Cary Quattrocchi, Ben Butler, and others, d/b/a 1800SkyRide (“Skyride”), operate an advertising service that makes skydiving arrangements for customers and issues certificates that can be redeemed at a number of skydiving drop zones.

Skydive Arizona sued Skyride in the District of Arizona for false advertising, trademark infringement, and cybersquatting. On its false advertising claim, it alleged that Skyride misled consumers wanting to skydive in Arizona by stating that Skyride owned skydiving facilities in Arizona when it did not. It also alleged that Skyride deceived consumers into believing that Skydive Arizona would accept Skyride’s skydiving certificates when it would not.

Following partial summary judgment and a trial, a jury awarded Skydive Arizona $1 million in actual damages for false advertising, $2.5 million in actual damages for trademark infringement, $2,500,004 in profits resulting from the trademark infringement, and $600,000 for statutory cybersquatting damages.

Skyride appealed the court’s finding of liability for false advertising on summary judgment on the ground its false statements were not material to consumers’ purchasing decisions. In particular, Skyride argued that customer James Flynn’s declaration that supported the materiality element was ambiguous and fell short of survey evidence that courts often accept as proof.

The Ninth Circuit wasn’t convinced. “Skydive Arizona’s decision to proffer declaration testimony instead of consumer surveys to prove materiality does not undermine its motion for partial summary judgment. Although a consumer survey could also have proven materiality in this case, we decline to hold that it was the only way to prove materiality.

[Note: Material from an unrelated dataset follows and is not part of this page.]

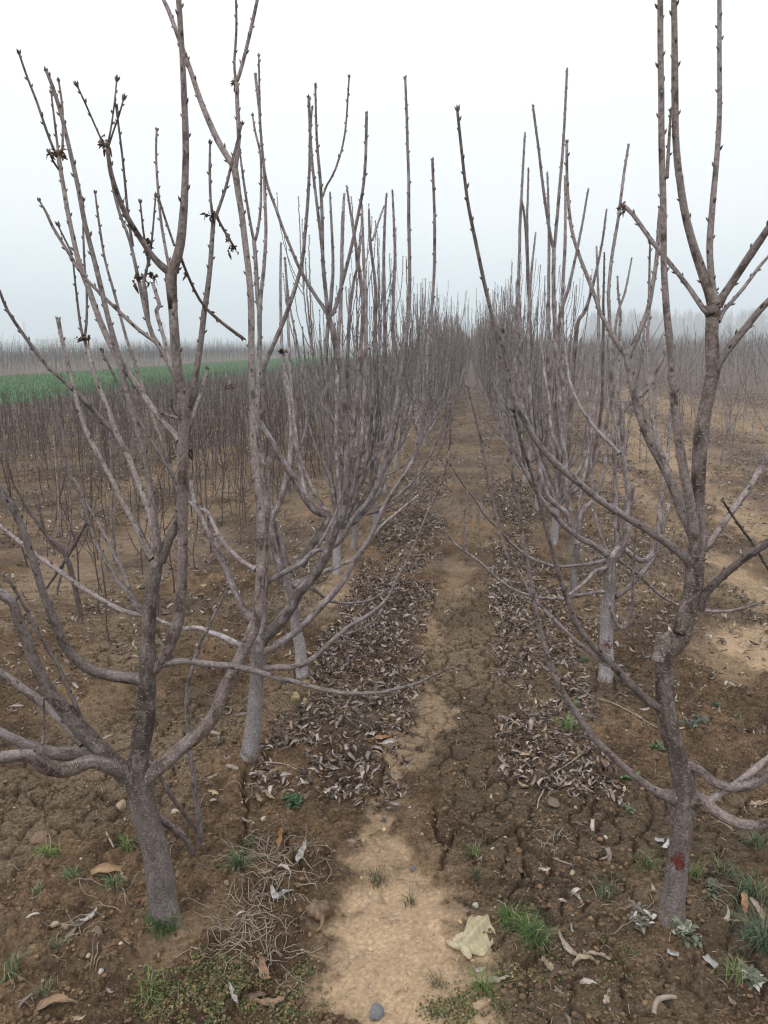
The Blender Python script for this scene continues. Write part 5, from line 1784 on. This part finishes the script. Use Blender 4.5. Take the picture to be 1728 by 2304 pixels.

Indeed, as we held in Southland Sod [Farms v. Stover Seed Co., 108 F.3d 1134, 1140 (9th Cir.1997)], consumer surveys tend to be most powerful when used in dealing with deceptive advertising that is ‘literally true but misleading.’ Here, Defendants’ advertisements were both misleading and false. Flynn’s declaration proved that consumers had been actually confused by SKYRIDE’s websites and advertising representations. The district court’s materiality finding was further supported by Skydive Arizona’s evidence of numerous consumers who telephoned or came to Skydive Arizona’s facility after having been deceived into believing there was an affiliation between Skydive Arizona and SKYRIDE.”

The case cite is Skydive Arizona, Inc. v. Quattrocchi, __ F.3d. __, No. 10-16196, 2012 WL 763545 (9th Cir. Mar. 12, 2012).